Austan Goolsbee, who leads the Chicago Federal Reserve Bank, and Beth Hammack, president of the Cleveland Fed, made a joint appearance on The Indicator from Planet Money podcast. Hosts asked them to evaluate various economic sectors using a traffic light system—green indicating stability, red signaling emergency conditions.
Regarding inflation, both policymakers positioned their assessments firmly in concerning territory. Goolsbee characterized the trajectory as “at least orange” with momentum shifting toward red. Hammack described it as “vibrant orange,” emphasizing that price growth has persistently exceeded the central bank’s 2% benchmark for five consecutive years while showing lateral movement for the past two.
Goolsbee identified multiple concurrent forces elevating price levels. Trade tariffs initially implemented as temporary measures have become entrenched, he noted. Simultaneously, the President Trump administration faces compounding challenges as the Iran war introduces additional upward pressure on energy markets, especially gasoline.
“It’s a troubling moment,” Goolsbee remarked. He characterized current conditions as resembling a stagflationary shock—a scenario where inflation accelerates while economic growth decelerates.
Employment Picture Shows Mixed Signals
The March employment report, published two days following the podcast recording, revealed the most robust payroll expansion since the current administration began its second term. However, the unemployment rate’s decline to 4.3% resulted predominantly from individuals exiting the workforce entirely rather than successful job placements.
Hammack identified unemployment as her primary economic gauge, noting that 4.3% approximates her assessment of maximum employment levels. She characterized the current equilibrium as “fragile” while placing the labor market between yellow and green on the rating scale.
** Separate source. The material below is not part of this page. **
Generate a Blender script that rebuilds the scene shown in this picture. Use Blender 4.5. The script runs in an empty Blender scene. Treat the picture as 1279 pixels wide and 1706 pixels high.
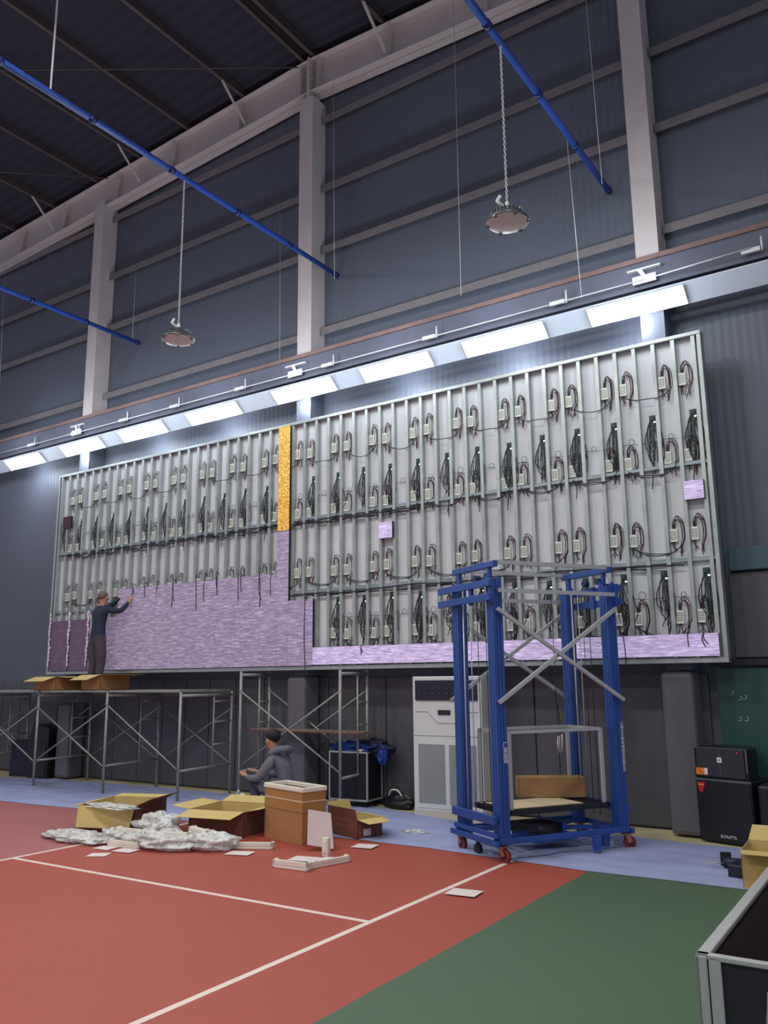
import bpy, math, random
from mathutils import Vector, Matrix, noise
random.seed(7)
PI = math.pi
SC = bpy.context.scene
COL = SC.collection

# ------------------------------------------------------------------ camera
cam_d = bpy.data.cameras.new('camera')
cam = bpy.data.objects.new('camera', cam_d)
COL.objects.link(cam)
R_ = Vector((0.82808933, 0.56050604, -0.0100524))
U_ = Vector((0.11742822, -0.15589836, 0.98076823))
F_ = Vector((-0.54815936, 0.81334413, 0.194917))
cam.matrix_world = Matrix(((R_.x, U_.x, -F_.x, 0), (R_.y, U_.y, -F_.y, 0), (R_.z, U_.z, -F_.z, 1.7), (0, 0, 0, 1)))
cam_d.sensor_fit = 'VERTICAL'
cam_d.sensor_height = 36
cam_d.lens = 1395.26 / 1706 * 36
cam_d.clip_start = .05
cam_d.clip_end = 200
SC.camera = cam
# ------------------------------------------------------------------ light and exposure
w = bpy.data.worlds.new('hall_air')
SC.world = w
w.use_nodes = True
w.node_tree.nodes['Background'].inputs[0].default_value = (0.75, 0.8, 1.0, 1)
w.node_tree.nodes['Background'].inputs[1].default_value = 0.55
SC.view_settings.view_transform = 'Standard'
SC.view_settings.look = 'None'
SC.view_settings.gamma = 1
SC.view_settings.use_curve_mapping = False
SC.view_settings.exposure = 0.0
HALL_W = 200
for lx, ly in ((-11, 3), (-6, 3), (-1, 3), (-11, -3), (-5, -3), (1, -3)):
    ld = bpy.data.lights.new('hall_lamp_light', 'AREA')
    ld.shape = 'DISK'
    ld.size = .9
    ld.energy = HALL_W
    ld.color = (1, .97, .93)
    lo = bpy.data.objects.new('hall_lamp_light', ld)
    lo.location = (lx, ly, 9.0)
    COL.objects.link(lo)
PANEL_E = 9.0        # strength of the LED light panels
ADDED_GLOW_LOW = 24.0      # added unseen lamp under each panel, imitates lens bloom on the wall
ADDED_GLOW_W = 48.0       # added unseen lamp in front of each panel, brightens the wall


# ------------------------------------------------------------------ materials
def lin(c):
    return tuple(((v / 255) / 12.92 if v / 255 <= .04045 else ((v / 255 + .055) / 1.055) ** 2.4) for v in c) + (1,)


MC = {}


def mat(name, c, rough=.6, metal=0, var=0, scale=8, bump=0, bscale=40, spec=.5, emit=None, es=0):
    if name in MC:
        return MC[name]
    m = bpy.data.materials.new(name)
    m.use_nodes = True
    nt = m.node_tree
    b = nt.nodes['Principled BSDF']
    b.inputs['Base Color'].default_value = lin(c)
    b.inputs['Roughness'].default_value = rough
    b.inputs['Metallic'].default_value = metal
    b.inputs['Specular IOR Level'].default_value = spec
    if emit:
        b.inputs['Emission Color'].default_value = lin(emit)
        b.inputs['Emission Strength'].default_value = es
    tc = nt.nodes.new('ShaderNodeTexCoord')
    if var:
        n = nt.nodes.new('ShaderNodeTexNoise')
        n.inputs['Scale'].default_value = scale
        n.inputs['Detail'].default_value = 5
        nt.links.new(tc.outputs['Object'], n.inputs['Vector'])
        r = nt.nodes.new('ShaderNodeMapRange')
        r.inputs[1].default_value = .3
        r.inputs[2].default_value = .7
        r.inputs[3].default_value = 1 - var
        r.inputs[4].default_value = 1 + var
        nt.links.new(n.outputs['Fac'], r.inputs[0])
        x = nt.nodes.new('ShaderNodeMix')
        x.data_type = 'RGBA'
        x.blend_type = 'MULTIPLY'
        x.inputs[0].default_value = 1
        x.inputs[6].default_value = lin(c)
        nt.links.new(r.outputs[0], x.inputs[7])
        nt.links.new(x.outputs[2], b.inputs['Base Color'])
    if bump:
        n = nt.nodes.new('ShaderNodeTexNoise')
        n.inputs['Scale'].default_value = bscale
        nt.links.new(tc.outputs['Object'], n.inputs['Vector'])
        bp = nt.nodes.new('ShaderNodeBump')
        bp.inputs['Strength'].default_value = bump
        bp.inputs['Distance'].default_value = .02
        nt.links.new(n.outputs['Fac'], bp.inputs['Height'])
        nt.links.new(bp.outputs[0], b.inputs['Normal'])
    MC[name] = m
    return m


def ribbed(name, c, rough, freq, strength, axis='X', dist=.01, var=.06):
    m = mat(name, c, rough, var=var, scale=.6)
    nt = m.node_tree
    b = nt.nodes['Principled BSDF']
    tc = nt.nodes.new('ShaderNodeTexCoord')
    wv = nt.nodes.new('ShaderNodeTexWave')
    wv.bands_direction = axis
    wv.inputs['Scale'].default_value = freq
    nt.links.new(tc.outputs['Object'], wv.inputs['Vector'])
    bp = nt.nodes.new('ShaderNodeBump')
    bp.inputs['Strength'].default_value = strength
    bp.inputs['Distance'].default_value = dist
    nt.links.new(wv.outputs['Fac'], bp.inputs['Height'])
    nt.links.new(bp.outputs[0], b.inputs['Normal'])
    return m


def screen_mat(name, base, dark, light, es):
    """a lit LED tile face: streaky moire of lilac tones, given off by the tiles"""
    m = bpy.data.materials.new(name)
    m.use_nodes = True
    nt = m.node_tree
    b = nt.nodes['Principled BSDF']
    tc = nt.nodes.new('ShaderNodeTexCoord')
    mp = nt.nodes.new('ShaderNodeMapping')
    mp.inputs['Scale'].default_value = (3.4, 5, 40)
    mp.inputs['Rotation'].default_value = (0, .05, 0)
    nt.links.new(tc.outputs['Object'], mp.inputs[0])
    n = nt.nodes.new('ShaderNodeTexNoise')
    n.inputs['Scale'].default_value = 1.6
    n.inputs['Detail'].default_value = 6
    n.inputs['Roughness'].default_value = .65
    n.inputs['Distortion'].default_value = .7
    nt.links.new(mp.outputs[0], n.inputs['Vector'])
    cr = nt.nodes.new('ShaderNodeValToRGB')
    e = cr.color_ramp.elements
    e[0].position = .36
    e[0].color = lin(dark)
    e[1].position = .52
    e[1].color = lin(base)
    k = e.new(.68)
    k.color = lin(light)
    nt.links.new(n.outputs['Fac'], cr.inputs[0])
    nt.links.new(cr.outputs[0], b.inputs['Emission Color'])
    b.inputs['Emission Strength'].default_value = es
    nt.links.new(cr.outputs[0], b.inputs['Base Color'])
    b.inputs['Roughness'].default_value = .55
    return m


M_wall = ribbed('clad_wall', (90, 95, 107), .55, 3.2, .35)
M_girt = mat('girt', (118, 112, 112), .55, var=.1)
M_ceil = ribbed('roof_sheet', (46, 43, 56), .8, 1.2, .5, 'Y', .03)
M_purl = mat('purlin', (84, 74, 72), .6, var=.15)
M_white = mat('beam_paint', (196, 186, 182), .5, var=.05, scale=3)
M_pipe = mat('blue_pipe', (34, 70, 150), .4, var=.1)
M_fasc = mat('fascia', (84, 86, 100), .6, var=.08, scale=2)
M_red = mat('primer', (118, 94, 88), .7, var=.12)
M_trough = mat('trough', (205, 215, 225), .5)
M_cond = mat('conduit', (205, 205, 205), .4)
M_galv = mat('galvanised', (172, 178, 174), .36, .6, var=.12, scale=5)
M_galv2 = mat('galvanised_rail', (150, 160, 162), .4, .6, var=.12, scale=5)
M_back = mat('backing', (212, 214, 216), .7, var=.04, scale=1.5)
M_blk = mat('black_cable', (28, 30, 32), .5)
M_gry = mat('grey_cable', (74, 84, 84), .5)
M_redc = mat('red_cable', (110, 28, 40), .5)
M_psu = mat('psu_case', (238, 240, 226), .4)
M_psu2 = mat('psu_mesh', (150, 156, 146), .4, .4)
M_pcb = mat('pcb', (22, 74, 58), .5)
M_led = mat('board_light', (240, 255, 250), .4, emit=(230, 255, 245), es=1.5)
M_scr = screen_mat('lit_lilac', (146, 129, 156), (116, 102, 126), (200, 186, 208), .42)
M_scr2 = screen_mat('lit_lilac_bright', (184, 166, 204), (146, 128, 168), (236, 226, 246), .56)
M_dpur = screen_mat('dim_purple', (104, 80, 106), (88, 66, 90), (128, 104, 130), .12)
M_dred = mat('dim_red', (66, 26, 40), .5)
M_edge = mat('module_edge', (24, 24, 32), .6)
M_film = mat('film', (222, 210, 222), .35, bump=.8, bscale=60)
M_scaf = mat('scaffold_steel', (150, 150, 142), .42, .25, var=.15, scale=12)
M_plank = mat('plank', (124, 108, 92), .8, var=.2, scale=6)
M_rust = mat('rust', (116, 60, 44), .85, var=.2)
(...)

Goolsbee adopted a more reserved position, assigning the employment situation a “yellow” designation. He observed that simultaneously subdued hiring and firing patterns indicate businesses remain in holding patterns amid prevailing economic uncertainty.
These perspectives from both officials suggest a monetary policy orientation favoring stability or tightening rather than accommodative rate reductions in the foreseeable future.
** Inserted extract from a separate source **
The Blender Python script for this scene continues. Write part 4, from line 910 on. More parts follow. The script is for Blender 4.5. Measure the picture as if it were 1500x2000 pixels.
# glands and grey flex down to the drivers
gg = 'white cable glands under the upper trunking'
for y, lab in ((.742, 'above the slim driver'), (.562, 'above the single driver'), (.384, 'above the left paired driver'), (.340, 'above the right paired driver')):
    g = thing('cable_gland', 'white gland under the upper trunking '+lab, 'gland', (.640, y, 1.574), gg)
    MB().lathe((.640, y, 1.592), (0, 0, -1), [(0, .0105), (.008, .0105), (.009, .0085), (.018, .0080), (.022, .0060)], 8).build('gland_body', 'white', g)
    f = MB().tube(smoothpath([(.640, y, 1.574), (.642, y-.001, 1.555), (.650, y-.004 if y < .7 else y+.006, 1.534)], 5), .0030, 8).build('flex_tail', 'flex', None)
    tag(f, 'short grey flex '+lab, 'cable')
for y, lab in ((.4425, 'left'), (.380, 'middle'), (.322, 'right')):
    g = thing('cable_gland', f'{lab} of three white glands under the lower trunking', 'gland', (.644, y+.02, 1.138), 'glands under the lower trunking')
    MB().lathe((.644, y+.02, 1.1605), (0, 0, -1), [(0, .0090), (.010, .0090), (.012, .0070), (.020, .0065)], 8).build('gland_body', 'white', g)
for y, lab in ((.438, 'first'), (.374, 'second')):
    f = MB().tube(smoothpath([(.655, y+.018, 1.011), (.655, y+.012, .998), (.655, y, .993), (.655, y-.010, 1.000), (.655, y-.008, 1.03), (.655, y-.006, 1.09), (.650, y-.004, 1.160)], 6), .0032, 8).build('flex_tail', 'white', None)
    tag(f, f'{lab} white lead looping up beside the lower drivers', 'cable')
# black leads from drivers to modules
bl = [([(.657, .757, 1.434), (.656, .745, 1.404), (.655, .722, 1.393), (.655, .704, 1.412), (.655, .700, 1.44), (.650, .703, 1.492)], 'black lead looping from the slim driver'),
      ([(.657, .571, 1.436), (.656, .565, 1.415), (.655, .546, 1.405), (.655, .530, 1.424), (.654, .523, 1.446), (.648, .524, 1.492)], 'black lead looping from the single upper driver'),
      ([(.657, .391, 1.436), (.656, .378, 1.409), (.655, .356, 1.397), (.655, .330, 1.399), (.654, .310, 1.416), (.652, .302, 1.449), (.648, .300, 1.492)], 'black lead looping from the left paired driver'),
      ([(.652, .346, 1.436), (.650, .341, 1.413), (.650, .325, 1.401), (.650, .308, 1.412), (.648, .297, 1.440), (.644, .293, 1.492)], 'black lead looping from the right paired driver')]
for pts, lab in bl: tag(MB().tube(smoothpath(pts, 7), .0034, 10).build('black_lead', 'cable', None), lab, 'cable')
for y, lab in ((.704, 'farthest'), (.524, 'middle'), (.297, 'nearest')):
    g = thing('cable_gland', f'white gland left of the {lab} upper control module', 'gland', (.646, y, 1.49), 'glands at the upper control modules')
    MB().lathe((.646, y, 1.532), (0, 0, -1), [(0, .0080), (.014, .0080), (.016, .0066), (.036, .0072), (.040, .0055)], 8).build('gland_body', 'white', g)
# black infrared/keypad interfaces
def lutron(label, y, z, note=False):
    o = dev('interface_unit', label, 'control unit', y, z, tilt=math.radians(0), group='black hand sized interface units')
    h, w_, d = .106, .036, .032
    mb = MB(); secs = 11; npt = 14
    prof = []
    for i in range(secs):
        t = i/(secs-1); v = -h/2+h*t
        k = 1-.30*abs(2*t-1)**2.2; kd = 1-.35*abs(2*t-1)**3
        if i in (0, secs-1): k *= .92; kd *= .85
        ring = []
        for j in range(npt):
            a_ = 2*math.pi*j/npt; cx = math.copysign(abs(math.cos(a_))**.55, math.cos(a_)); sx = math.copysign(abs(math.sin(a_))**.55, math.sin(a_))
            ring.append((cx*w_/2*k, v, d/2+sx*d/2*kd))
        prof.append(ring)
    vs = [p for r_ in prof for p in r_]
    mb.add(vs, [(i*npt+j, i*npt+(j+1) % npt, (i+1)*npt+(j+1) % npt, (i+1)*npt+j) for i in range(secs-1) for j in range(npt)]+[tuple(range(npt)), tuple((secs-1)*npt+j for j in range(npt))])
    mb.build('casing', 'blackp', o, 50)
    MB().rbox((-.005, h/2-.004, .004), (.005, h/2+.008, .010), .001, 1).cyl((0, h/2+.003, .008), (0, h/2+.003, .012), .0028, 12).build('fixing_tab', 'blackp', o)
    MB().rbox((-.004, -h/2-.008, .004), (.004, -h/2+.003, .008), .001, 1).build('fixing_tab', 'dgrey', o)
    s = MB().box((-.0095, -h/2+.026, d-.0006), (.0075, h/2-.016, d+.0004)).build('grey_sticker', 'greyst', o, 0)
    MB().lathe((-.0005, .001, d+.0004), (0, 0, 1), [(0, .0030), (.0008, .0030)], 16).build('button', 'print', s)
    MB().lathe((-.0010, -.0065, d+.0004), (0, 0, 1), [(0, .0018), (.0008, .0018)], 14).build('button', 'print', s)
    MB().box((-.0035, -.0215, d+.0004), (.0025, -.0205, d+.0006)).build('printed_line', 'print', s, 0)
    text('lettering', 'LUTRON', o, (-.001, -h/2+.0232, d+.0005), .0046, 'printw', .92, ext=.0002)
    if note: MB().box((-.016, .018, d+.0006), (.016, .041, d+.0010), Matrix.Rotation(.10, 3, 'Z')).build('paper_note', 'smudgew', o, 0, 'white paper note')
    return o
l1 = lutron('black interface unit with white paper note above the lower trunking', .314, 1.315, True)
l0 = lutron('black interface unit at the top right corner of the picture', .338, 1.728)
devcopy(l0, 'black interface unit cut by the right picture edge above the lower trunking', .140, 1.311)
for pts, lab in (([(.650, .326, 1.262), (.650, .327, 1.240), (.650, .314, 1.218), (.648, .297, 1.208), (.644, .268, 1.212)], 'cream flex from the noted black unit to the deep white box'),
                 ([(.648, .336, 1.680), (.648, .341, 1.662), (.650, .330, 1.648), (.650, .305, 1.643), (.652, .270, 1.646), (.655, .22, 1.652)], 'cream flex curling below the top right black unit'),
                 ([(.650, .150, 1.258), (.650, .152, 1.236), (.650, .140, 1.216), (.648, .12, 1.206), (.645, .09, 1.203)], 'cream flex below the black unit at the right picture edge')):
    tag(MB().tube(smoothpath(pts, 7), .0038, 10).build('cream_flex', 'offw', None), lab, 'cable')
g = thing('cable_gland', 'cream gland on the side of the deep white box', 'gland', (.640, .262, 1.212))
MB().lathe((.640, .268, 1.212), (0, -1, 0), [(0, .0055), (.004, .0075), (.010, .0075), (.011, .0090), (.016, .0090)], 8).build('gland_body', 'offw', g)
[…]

Financial Infrastructure Receives Divergent Assessments
Concerning financial system stability, the regional Fed presidents offered slightly contrasting evaluations. Hammack assessed the financial infrastructure as “generally green” notwithstanding equity market declines following the onset of the Iran war.
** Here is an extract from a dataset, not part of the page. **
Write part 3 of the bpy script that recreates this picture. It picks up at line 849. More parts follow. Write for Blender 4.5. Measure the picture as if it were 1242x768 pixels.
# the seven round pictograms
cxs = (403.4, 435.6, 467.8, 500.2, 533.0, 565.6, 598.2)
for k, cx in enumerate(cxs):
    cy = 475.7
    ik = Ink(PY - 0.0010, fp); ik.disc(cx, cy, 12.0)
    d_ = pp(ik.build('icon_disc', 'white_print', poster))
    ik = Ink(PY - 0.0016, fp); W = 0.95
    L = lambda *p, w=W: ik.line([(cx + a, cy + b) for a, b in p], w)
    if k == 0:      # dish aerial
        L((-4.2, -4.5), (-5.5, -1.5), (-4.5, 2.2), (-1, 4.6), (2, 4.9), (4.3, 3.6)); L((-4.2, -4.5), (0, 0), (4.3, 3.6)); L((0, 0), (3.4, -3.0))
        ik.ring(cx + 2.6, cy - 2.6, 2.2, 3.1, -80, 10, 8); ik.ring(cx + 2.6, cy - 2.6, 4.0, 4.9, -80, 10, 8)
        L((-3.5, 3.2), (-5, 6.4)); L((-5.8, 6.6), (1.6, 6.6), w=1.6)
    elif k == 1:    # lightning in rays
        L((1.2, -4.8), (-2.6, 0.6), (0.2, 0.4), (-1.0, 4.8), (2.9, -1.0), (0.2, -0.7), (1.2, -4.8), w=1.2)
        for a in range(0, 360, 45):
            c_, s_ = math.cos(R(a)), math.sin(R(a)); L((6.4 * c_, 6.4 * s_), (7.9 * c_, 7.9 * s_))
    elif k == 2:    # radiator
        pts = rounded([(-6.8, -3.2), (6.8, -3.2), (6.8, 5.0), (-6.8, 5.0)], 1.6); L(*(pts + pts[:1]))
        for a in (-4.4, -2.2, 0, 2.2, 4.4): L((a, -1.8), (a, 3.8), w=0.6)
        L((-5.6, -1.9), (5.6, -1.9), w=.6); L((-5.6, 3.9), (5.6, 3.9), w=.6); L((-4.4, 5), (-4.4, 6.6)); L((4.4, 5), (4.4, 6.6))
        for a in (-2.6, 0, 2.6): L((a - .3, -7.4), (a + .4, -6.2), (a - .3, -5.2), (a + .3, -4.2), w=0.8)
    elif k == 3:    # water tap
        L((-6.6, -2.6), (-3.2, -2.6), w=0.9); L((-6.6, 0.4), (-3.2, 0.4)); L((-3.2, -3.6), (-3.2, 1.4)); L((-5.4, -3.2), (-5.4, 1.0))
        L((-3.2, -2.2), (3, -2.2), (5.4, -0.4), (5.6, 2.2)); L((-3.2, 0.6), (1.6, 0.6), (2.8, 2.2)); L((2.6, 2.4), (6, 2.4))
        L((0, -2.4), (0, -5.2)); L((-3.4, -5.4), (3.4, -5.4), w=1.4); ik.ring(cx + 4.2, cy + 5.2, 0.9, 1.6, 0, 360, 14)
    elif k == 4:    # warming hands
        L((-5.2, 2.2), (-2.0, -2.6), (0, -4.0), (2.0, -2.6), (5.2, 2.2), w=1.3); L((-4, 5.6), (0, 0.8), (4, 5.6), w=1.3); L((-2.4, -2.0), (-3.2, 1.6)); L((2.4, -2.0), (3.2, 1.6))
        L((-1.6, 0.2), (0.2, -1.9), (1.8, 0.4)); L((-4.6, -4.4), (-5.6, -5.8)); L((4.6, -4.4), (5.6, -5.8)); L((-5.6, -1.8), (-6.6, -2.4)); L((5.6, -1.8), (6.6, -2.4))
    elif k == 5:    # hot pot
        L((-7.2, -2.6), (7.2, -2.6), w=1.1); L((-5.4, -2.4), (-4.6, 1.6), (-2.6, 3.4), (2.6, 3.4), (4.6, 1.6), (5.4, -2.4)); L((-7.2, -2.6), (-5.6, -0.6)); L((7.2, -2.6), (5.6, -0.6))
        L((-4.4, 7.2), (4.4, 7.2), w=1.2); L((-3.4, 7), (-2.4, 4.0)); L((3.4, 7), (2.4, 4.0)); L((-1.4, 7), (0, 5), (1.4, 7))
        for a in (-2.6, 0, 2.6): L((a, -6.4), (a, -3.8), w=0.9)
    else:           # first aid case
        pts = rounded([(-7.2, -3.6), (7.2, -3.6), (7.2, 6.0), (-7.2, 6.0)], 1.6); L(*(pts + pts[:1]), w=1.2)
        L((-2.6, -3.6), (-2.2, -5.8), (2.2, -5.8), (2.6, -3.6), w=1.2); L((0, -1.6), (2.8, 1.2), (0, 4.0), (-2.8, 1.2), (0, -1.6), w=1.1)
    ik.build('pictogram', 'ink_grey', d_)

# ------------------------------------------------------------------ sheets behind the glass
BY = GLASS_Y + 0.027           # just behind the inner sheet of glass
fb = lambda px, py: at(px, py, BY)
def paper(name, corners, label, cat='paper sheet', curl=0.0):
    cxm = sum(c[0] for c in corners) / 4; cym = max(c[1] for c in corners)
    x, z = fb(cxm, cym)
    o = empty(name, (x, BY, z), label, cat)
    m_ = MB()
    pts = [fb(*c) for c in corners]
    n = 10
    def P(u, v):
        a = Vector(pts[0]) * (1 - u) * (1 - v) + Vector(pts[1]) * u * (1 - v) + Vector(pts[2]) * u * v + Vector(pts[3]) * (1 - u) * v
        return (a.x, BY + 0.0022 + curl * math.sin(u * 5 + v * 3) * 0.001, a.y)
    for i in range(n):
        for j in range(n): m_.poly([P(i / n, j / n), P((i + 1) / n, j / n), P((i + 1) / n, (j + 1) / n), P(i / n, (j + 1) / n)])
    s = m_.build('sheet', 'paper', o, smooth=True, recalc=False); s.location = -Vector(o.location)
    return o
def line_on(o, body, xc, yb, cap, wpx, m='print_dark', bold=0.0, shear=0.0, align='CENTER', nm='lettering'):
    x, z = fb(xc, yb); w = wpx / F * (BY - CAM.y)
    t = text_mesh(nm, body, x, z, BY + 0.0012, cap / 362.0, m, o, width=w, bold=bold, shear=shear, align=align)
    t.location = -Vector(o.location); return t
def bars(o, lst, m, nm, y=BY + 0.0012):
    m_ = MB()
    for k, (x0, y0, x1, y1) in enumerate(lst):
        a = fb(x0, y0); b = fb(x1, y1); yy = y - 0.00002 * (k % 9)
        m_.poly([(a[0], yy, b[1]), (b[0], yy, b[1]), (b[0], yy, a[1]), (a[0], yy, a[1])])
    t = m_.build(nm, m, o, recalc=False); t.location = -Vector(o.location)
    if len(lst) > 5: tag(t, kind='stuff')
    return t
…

Goolsbee expressed confidence in payment mechanisms but voiced greater concern regarding asset valuations. He noted “a lot of frothiness” pervading markets with ambiguity surrounding whether elevated prices reflect genuine productivity advances or speculative excess.
He assigned the financial system a “yellow” rating, notably more cautious than Hammack’s green assessment.
The podcast interview was conducted on Wednesday, April 2. The March employment data was subsequently released on Friday, April 4, demonstrating payroll growth at the highest level since January 2025.